(Entries with scene source code)
* begin *

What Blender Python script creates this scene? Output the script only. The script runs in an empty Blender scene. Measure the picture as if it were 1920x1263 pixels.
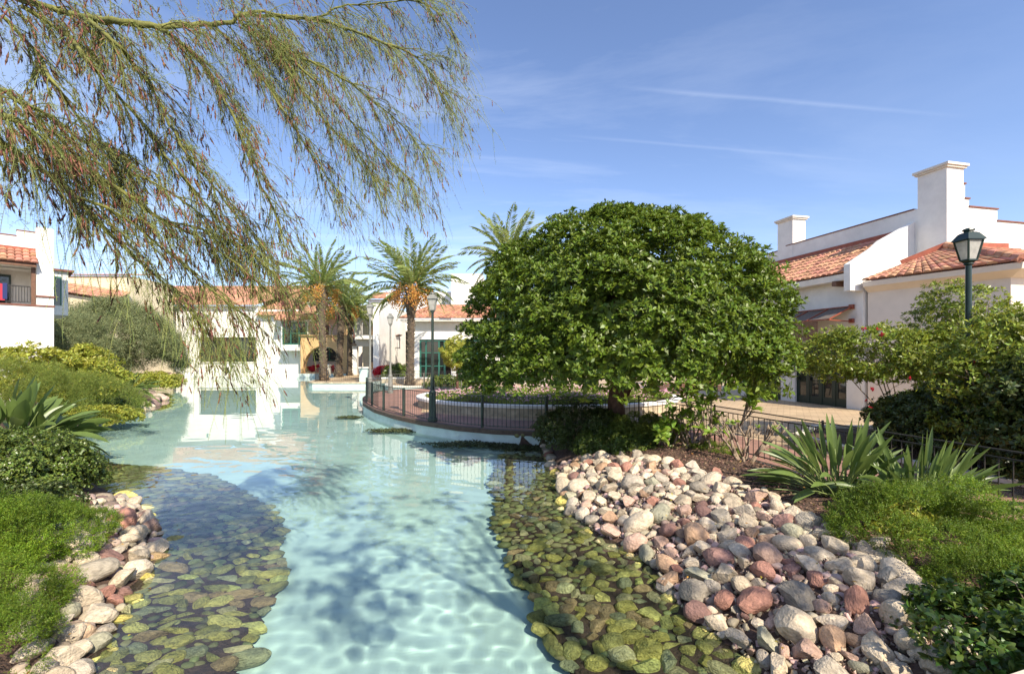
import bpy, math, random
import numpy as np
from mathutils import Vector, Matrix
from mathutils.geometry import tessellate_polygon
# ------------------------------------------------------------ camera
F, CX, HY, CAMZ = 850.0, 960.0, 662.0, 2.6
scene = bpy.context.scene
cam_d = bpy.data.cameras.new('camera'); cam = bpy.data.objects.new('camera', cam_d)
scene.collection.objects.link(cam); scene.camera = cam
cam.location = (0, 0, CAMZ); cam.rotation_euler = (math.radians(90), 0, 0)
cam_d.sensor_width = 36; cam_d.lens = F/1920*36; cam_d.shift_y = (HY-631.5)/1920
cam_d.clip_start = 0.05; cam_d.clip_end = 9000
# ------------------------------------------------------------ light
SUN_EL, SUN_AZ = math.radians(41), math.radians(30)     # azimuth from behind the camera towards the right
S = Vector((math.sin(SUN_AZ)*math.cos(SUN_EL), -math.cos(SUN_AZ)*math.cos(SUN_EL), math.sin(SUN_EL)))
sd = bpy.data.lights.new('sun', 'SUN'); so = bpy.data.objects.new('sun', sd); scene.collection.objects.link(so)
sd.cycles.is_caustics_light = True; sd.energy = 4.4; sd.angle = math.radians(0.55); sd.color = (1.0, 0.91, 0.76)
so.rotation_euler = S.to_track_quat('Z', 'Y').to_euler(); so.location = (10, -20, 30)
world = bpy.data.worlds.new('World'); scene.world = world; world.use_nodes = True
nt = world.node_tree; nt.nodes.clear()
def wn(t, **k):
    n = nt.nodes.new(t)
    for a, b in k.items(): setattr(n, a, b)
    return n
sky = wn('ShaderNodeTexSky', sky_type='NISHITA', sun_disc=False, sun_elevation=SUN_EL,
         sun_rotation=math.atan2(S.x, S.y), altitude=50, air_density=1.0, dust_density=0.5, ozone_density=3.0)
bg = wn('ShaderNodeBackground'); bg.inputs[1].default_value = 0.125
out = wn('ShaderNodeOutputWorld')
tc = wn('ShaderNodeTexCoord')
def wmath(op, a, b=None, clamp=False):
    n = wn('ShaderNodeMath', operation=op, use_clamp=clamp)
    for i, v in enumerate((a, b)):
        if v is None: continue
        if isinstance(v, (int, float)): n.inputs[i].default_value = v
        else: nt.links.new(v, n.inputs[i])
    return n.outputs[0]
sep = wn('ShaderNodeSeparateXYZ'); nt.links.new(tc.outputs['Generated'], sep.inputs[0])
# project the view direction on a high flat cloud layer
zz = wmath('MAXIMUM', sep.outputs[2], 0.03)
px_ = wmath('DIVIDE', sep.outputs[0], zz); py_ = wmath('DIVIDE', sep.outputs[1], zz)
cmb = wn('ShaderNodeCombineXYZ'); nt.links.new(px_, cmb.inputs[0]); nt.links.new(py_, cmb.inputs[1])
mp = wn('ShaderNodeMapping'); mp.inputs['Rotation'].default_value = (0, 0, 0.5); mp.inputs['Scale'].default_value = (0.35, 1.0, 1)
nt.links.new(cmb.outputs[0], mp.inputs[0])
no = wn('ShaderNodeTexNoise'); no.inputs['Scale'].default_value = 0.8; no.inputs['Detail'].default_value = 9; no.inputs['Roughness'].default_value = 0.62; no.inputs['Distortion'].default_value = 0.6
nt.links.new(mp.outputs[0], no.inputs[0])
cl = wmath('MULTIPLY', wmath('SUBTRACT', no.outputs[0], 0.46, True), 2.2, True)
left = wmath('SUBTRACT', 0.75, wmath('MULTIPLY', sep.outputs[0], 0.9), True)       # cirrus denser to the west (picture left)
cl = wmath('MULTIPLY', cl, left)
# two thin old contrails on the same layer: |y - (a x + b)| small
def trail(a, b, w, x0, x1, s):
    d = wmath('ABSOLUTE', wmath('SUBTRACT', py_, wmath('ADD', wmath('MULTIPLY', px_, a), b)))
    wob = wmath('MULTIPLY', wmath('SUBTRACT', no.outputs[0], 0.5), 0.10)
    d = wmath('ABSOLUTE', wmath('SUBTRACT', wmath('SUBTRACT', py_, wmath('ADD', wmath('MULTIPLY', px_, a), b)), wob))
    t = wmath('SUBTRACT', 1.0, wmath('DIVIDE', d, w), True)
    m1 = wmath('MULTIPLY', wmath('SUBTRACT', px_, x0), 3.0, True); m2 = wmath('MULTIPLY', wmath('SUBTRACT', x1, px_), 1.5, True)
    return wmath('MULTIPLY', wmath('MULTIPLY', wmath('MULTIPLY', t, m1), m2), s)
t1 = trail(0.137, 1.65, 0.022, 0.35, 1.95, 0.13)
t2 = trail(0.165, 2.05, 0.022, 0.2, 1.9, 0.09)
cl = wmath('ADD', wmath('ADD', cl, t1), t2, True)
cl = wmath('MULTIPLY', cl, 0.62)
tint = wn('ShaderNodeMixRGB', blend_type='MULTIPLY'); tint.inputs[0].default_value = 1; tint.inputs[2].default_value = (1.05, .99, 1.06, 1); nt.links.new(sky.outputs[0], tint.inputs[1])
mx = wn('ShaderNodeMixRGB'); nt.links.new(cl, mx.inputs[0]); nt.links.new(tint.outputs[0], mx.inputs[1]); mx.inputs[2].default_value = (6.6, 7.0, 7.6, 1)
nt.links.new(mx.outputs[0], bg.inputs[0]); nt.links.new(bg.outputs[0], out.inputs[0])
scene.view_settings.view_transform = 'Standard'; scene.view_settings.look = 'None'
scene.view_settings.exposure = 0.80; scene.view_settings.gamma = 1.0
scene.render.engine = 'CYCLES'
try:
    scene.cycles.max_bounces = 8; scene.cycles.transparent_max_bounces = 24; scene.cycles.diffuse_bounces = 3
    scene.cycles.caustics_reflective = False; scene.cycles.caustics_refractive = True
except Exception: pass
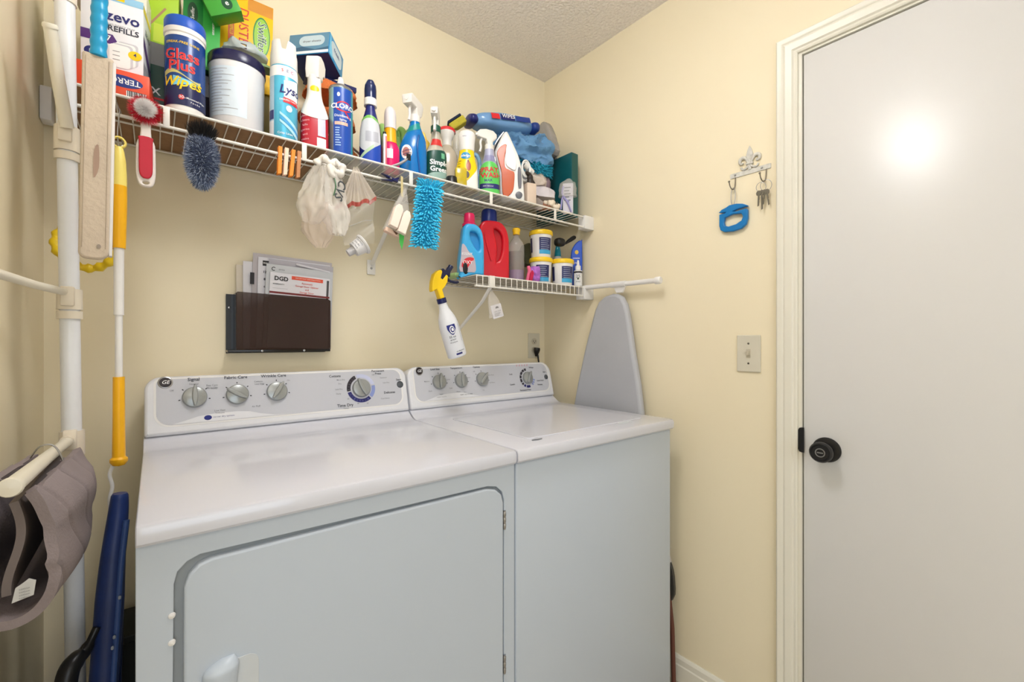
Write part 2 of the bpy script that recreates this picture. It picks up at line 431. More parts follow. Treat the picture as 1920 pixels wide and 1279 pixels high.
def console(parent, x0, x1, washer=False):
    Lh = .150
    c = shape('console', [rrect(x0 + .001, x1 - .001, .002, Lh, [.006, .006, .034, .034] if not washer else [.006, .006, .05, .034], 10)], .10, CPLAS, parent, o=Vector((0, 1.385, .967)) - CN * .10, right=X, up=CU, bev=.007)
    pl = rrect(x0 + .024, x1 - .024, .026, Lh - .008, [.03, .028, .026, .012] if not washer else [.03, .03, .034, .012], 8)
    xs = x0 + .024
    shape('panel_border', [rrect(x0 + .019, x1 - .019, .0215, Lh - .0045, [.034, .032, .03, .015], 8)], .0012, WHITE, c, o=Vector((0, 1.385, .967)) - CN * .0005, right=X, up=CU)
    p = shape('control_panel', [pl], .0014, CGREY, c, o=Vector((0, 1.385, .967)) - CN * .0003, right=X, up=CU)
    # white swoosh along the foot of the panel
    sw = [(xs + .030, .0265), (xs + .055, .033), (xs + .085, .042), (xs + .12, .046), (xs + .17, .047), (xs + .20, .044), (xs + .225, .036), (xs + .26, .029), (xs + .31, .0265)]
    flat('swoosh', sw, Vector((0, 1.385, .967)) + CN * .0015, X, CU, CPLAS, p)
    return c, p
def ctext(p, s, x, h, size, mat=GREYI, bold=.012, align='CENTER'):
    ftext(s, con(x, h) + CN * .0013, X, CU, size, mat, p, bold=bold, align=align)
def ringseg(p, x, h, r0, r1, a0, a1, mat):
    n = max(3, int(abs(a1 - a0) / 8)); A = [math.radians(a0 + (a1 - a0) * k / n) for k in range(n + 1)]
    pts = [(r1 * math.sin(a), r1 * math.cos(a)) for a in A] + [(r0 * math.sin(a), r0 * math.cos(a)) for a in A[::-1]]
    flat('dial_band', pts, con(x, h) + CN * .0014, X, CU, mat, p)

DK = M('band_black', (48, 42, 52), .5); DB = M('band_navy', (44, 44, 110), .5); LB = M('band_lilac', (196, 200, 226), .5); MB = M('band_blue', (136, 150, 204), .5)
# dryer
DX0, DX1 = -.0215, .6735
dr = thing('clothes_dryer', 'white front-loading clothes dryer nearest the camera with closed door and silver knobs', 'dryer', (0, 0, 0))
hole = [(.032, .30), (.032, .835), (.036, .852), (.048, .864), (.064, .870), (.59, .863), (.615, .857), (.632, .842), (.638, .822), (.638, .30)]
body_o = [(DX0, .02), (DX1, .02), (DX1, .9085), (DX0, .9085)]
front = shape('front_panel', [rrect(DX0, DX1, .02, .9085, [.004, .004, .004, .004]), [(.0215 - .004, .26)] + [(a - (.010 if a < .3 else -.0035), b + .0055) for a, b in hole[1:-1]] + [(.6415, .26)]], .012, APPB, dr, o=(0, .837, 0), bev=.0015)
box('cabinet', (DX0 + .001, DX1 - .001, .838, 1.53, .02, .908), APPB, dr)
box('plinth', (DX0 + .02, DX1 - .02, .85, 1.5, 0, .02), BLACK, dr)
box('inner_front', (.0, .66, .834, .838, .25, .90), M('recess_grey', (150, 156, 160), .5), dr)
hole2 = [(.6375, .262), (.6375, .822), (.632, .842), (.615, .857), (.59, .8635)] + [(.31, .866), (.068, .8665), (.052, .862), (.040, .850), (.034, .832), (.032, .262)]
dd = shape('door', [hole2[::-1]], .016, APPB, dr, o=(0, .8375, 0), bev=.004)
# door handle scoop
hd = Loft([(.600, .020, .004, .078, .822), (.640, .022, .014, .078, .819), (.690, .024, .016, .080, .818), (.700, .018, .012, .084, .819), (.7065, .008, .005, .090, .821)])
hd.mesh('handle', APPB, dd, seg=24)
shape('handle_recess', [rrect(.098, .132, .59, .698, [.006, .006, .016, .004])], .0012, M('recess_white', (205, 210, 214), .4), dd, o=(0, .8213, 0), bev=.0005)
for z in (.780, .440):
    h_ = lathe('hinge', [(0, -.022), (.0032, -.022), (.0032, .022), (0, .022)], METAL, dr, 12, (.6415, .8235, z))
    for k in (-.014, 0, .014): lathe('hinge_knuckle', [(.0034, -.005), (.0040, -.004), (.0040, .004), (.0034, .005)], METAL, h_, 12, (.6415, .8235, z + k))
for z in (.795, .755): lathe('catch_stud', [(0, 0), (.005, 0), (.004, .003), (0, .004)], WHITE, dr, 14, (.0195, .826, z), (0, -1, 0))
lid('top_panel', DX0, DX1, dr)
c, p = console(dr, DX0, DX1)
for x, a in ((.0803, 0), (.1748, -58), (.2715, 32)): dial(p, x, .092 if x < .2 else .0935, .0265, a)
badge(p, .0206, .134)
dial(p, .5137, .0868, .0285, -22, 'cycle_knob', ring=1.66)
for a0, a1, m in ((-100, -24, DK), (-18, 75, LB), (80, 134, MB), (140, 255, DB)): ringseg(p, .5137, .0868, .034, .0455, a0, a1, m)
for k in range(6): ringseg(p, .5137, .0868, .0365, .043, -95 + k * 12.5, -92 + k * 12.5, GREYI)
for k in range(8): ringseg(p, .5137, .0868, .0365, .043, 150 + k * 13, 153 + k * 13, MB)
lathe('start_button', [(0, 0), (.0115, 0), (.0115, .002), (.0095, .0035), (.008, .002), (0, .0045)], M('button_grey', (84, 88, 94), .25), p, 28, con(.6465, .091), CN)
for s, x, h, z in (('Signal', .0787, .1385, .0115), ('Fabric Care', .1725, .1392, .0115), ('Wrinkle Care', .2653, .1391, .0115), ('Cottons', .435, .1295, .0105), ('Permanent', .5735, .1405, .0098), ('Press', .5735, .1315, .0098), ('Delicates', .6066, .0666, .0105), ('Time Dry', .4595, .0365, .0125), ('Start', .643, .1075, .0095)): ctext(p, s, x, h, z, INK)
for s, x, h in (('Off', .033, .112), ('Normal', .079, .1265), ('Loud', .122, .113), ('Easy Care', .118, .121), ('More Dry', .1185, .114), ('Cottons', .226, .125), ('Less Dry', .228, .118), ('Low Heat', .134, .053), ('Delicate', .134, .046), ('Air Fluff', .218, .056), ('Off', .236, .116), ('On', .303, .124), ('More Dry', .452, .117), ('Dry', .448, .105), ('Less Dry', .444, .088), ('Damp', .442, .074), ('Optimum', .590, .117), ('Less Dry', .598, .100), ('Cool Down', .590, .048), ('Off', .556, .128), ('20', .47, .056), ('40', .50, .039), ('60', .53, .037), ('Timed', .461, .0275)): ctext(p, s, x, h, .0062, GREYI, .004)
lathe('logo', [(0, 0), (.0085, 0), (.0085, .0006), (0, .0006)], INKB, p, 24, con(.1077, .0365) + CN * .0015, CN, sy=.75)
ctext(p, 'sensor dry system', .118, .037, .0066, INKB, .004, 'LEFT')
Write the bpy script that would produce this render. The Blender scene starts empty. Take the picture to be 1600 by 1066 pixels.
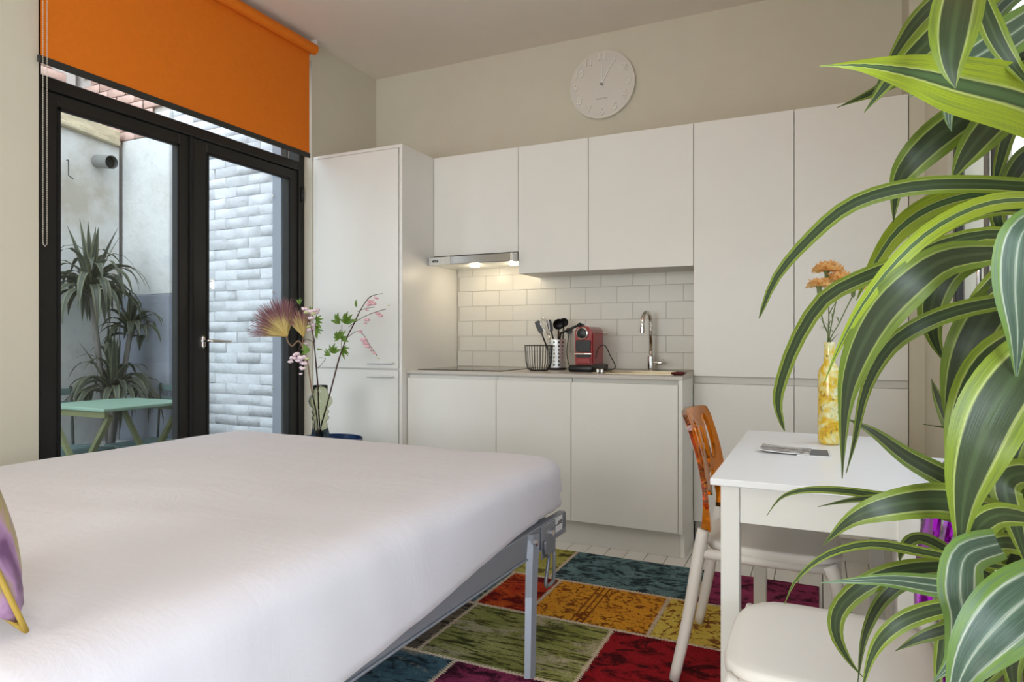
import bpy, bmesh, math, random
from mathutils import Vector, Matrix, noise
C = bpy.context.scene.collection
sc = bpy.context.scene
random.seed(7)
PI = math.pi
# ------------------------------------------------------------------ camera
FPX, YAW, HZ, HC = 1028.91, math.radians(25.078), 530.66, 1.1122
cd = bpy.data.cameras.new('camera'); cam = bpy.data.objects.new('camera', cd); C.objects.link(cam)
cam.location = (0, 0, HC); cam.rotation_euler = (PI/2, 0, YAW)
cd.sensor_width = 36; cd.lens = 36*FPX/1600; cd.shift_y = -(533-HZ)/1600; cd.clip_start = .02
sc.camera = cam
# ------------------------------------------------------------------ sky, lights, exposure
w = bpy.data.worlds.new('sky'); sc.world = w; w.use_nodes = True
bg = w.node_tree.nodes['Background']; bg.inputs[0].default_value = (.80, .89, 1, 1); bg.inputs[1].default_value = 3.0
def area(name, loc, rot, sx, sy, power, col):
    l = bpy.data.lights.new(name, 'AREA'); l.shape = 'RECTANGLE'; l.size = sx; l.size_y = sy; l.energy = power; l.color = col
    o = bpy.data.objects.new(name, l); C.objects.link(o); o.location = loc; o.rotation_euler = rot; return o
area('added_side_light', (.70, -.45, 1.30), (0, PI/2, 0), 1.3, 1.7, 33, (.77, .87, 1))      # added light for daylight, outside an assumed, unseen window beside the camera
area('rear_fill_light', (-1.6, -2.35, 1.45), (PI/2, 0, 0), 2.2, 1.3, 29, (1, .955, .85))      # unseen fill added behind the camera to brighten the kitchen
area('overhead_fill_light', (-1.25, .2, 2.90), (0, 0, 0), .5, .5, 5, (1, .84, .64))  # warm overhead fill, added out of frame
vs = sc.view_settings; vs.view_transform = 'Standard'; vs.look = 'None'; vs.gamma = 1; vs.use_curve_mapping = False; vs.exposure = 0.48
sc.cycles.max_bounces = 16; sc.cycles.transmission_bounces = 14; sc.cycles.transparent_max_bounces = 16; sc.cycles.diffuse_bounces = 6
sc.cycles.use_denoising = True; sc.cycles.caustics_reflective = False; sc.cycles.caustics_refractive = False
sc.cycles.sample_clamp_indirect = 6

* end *

CHALLENGE -> Among the entries above, find the line with "box('cabinet', (DX0 +" and the line with "(.034, .832), (.032, .262)]"; give again exactly these two lines and all lines between them.

RESPONSE TO THE TASK ->
box('cabinet', (DX0 + .001, DX1 - .001, .838, 1.53, .02, .908), APPB, dr)
box('plinth', (DX0 + .02, DX1 - .02, .85, 1.5, 0, .02), BLACK, dr)
box('inner_front', (.0, .66, .834, .838, .25, .90), M('recess_grey', (150, 156, 160), .5), dr)
hole2 = [(.6375, .262), (.6375, .822), (.632, .842), (.615, .857), (.59, .8635)] + [(.31, .866), (.068, .8665), (.052, .862), (.040, .850), (.034, .832), (.032, .262)]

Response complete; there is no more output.